Pedra de Toque - A minha Prima Vera
A minha Prima Vera
Chega sempre em Março.
Num comboio de amêndoas ou num automóvel alado.
O dia 21 é o que ela elege para a visita.
Por hábito, vem bonita, radiosa, florida.
Ás vezes, aparece-me um pouco fria, cinzenta.
Fico feliz quando ela chega.
É uma mulher linda, que todos os anos, nesta altura, me surpreende.
Não pensem que gosto dela só por ser minha PRIMA.
Todos temos primas de que não gostamos.
Mas esta é VERA, no sentido latino do termo – verdadeira, fiel, segura.
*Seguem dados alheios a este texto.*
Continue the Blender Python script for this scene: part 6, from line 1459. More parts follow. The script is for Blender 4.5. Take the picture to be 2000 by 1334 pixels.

Dedico-lhe amizade, porque ela tem sol nos olhos e nos gestos, porque ela exala o perfume intenso dos campos.
Estar com ela é sentir-lhe na voz o melódico chilrear dos pássaros de arribação.
Quando a passeio, as flores abertas sorriem e as folhas nas árvores rebentam de verdes.
A minha PRIMA VERA, quando vem, dá-me um calor meigo, aclara as minhas dúvidas, pacifica as minhas angústias.
Se surge brusca, sem se fazer anunciar, deprime-me.
Mas logo, lânguida, fala-me, destrói-me as nostalgias e com a sua luminosidade, serena-me.
Com ela apetece-me sempre a poesia, que leio alto, homenageando-a.
Quando parte, a 22 de Junho, começo a suar de saudade.
Refresco-me então, nas águas azuis de todos os mares transparentes, nas sombras de todas as árvores de espanto, que nascem sempre nas aldeias, vilas e cidades que construímos nos nossos sonhos.
Os dias, tórridos, nebulosos e gélidos, sucedem-se, inevitavelmente.
Com ansiedade percorro-os, certo na convicção de que a 21 de Março, na Rua da Felicidade ou na Esquina dos Sentimentos, voltarei a encontrar a minha querida PRIMA VERA.